• **To be done**:
Starting at the line containing "Model this scene", copy each line exactly, ending with the line containing "(1.0, 0.96, 0.88))". Leave out everything else.

• **Data supplied**:

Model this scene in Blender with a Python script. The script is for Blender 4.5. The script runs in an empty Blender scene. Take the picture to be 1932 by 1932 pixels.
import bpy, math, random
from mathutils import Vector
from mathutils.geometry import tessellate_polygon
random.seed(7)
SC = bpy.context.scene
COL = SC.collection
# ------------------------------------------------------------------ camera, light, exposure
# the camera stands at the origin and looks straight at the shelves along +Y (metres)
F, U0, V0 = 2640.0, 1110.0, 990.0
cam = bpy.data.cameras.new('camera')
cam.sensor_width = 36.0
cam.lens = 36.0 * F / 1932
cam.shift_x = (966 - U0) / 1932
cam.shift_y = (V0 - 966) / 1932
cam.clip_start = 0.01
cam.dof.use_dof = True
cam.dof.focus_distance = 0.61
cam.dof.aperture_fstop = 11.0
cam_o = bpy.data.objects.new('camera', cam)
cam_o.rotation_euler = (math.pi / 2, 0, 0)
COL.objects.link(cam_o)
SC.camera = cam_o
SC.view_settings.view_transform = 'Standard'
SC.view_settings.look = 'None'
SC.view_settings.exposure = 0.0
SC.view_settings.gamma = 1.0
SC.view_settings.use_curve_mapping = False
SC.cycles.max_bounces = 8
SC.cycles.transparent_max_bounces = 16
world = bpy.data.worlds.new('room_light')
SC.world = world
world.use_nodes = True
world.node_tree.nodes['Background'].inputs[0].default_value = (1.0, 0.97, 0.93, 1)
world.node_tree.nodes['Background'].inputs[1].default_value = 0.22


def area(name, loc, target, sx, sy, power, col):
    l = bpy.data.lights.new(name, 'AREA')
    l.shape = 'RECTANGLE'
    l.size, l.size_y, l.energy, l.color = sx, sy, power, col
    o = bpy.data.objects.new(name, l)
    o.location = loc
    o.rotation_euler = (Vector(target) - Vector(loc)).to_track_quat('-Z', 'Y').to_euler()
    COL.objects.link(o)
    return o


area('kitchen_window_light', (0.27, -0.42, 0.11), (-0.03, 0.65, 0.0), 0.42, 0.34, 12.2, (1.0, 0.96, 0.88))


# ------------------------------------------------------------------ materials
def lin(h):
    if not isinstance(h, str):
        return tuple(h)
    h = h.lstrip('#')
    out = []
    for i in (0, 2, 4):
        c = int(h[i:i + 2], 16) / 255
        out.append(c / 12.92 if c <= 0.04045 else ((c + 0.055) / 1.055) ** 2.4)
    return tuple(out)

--

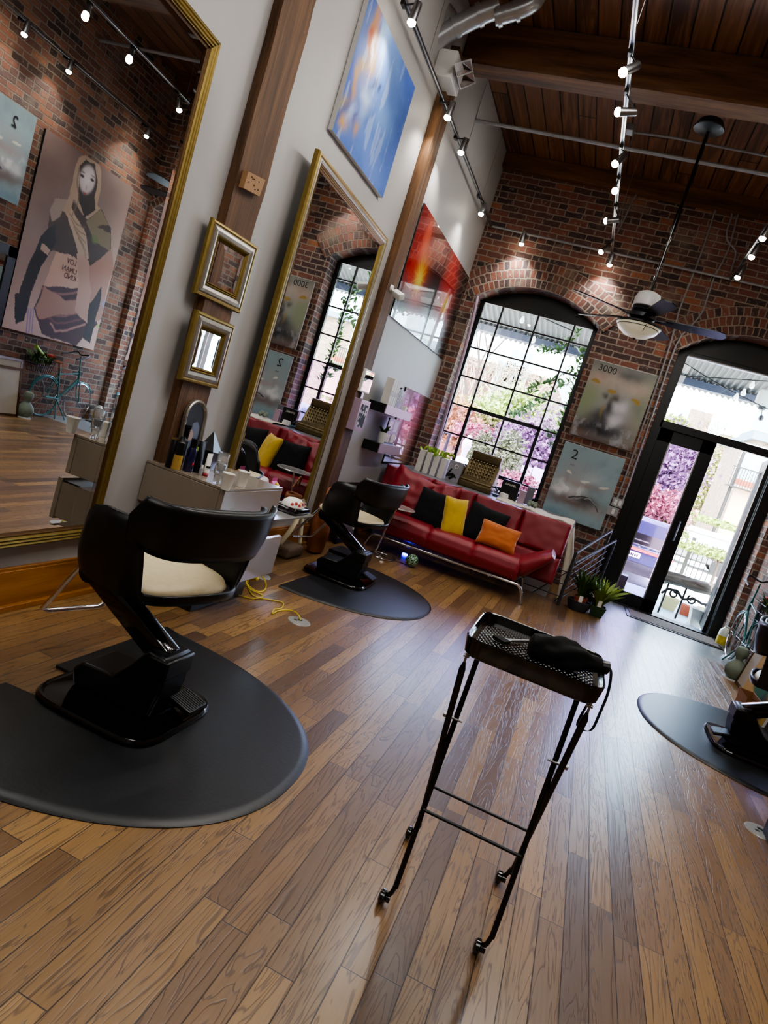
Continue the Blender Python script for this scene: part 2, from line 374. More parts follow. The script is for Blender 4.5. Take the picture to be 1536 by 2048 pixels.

• **The solution**:
Model this scene in Blender with a Python script. The script is for Blender 4.5. The script runs in an empty Blender scene. Take the picture to be 1932 by 1932 pixels.
import bpy, math, random
from mathutils import Vector
from mathutils.geometry import tessellate_polygon
random.seed(7)
SC = bpy.context.scene
COL = SC.collection
# ------------------------------------------------------------------ camera, light, exposure
# the camera stands at the origin and looks straight at the shelves along +Y (metres)
F, U0, V0 = 2640.0, 1110.0, 990.0
cam = bpy.data.cameras.new('camera')
cam.sensor_width = 36.0
cam.lens = 36.0 * F / 1932
cam.shift_x = (966 - U0) / 1932
cam.shift_y = (V0 - 966) / 1932
cam.clip_start = 0.01
cam.dof.use_dof = True
cam.dof.focus_distance = 0.61
cam.dof.aperture_fstop = 11.0
cam_o = bpy.data.objects.new('camera', cam)
cam_o.rotation_euler = (math.pi / 2, 0, 0)
COL.objects.link(cam_o)
SC.camera = cam_o
SC.view_settings.view_transform = 'Standard'
SC.view_settings.look = 'None'
SC.view_settings.exposure = 0.0
SC.view_settings.gamma = 1.0
SC.view_settings.use_curve_mapping = False
SC.cycles.max_bounces = 8
SC.cycles.transparent_max_bounces = 16
world = bpy.data.worlds.new('room_light')
SC.world = world
world.use_nodes = True
world.node_tree.nodes['Background'].inputs[0].default_value = (1.0, 0.97, 0.93, 1)
world.node_tree.nodes['Background'].inputs[1].default_value = 0.22


def area(name, loc, target, sx, sy, power, col):
    l = bpy.data.lights.new(name, 'AREA')
    l.shape = 'RECTANGLE'
    l.size, l.size_y, l.energy, l.color = sx, sy, power, col
    o = bpy.data.objects.new(name, l)
    o.location = loc
    o.rotation_euler = (Vector(target) - Vector(loc)).to_track_quat('-Z', 'Y').to_euler()
    COL.objects.link(o)
    return o


area('kitchen_window_light', (0.27, -0.42, 0.11), (-0.03, 0.65, 0.0), 0.42, 0.34, 12.2, (1.0, 0.96, 0.88))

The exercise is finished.